Kharkiv, Ukraine — CBS News senior foreign correspondent Holly Williams said that after weeks of warnings from Washington that a Russian invasion of Ukraine was imminent, when it came down to it, there was almost no direct warning before missiles started falling on Wednesday evening.
Just minutes after Vladimir Putin announced his country's military operation, Williams and her team heard the thuds of what they assumed to be missile strikes close to their location in the eastern city of Kharkiv, only around 30 miles from the Russian border.
Putin said Wednesday night, that his government's plans "do not include an occupation," but given that Russia denied for months any plans to invade Ukraine at all, it's not clear how much faith could be put in his statement.

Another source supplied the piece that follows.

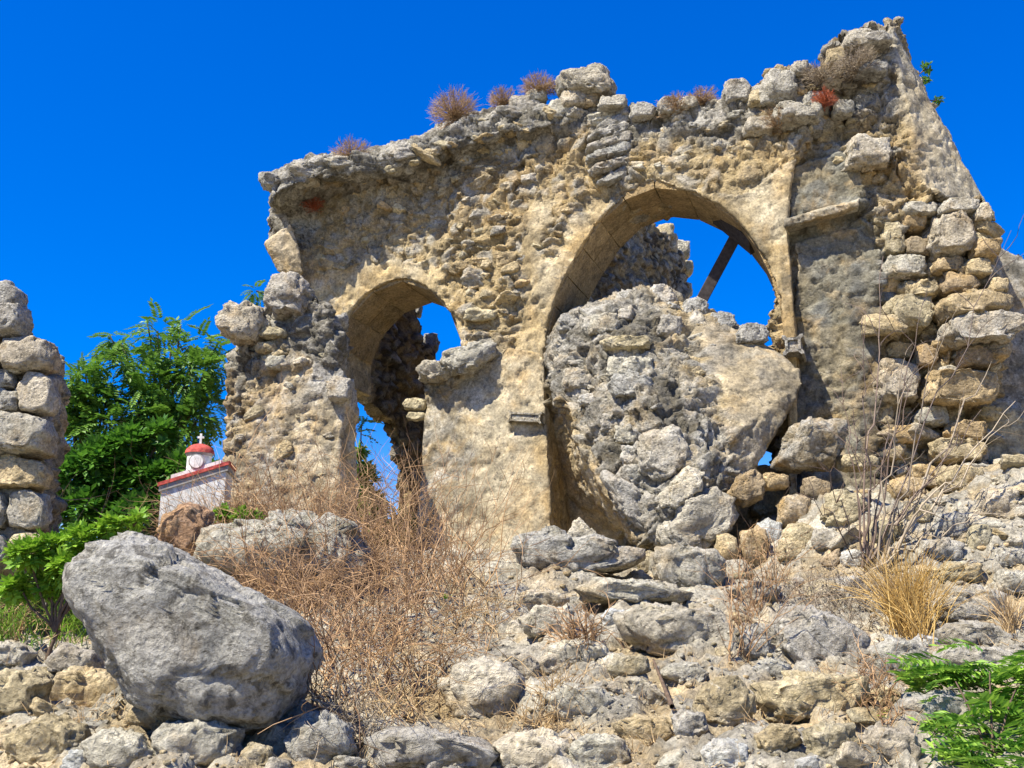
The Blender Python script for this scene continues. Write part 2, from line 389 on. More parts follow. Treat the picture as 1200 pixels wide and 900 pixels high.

Ukraine said Thursday that Russian forces were coming across the country's borders, including near Kharkiv, but Williams said there was no sign of them in the city by the middle of Thursday.
From the start of this crisis the U.S. has said it is not simply a regional dispute, but about the principles of sovereignty and protecting democracy.
Ukrainian officials have said they will distribute weapons to veterans and volunteers across the country to help with the fight, and in a speech overnight to his people, President Volodymyr Zelensky tried to rally his people, telling them: "You are courageous, you are unbroken, you are Ukrainian."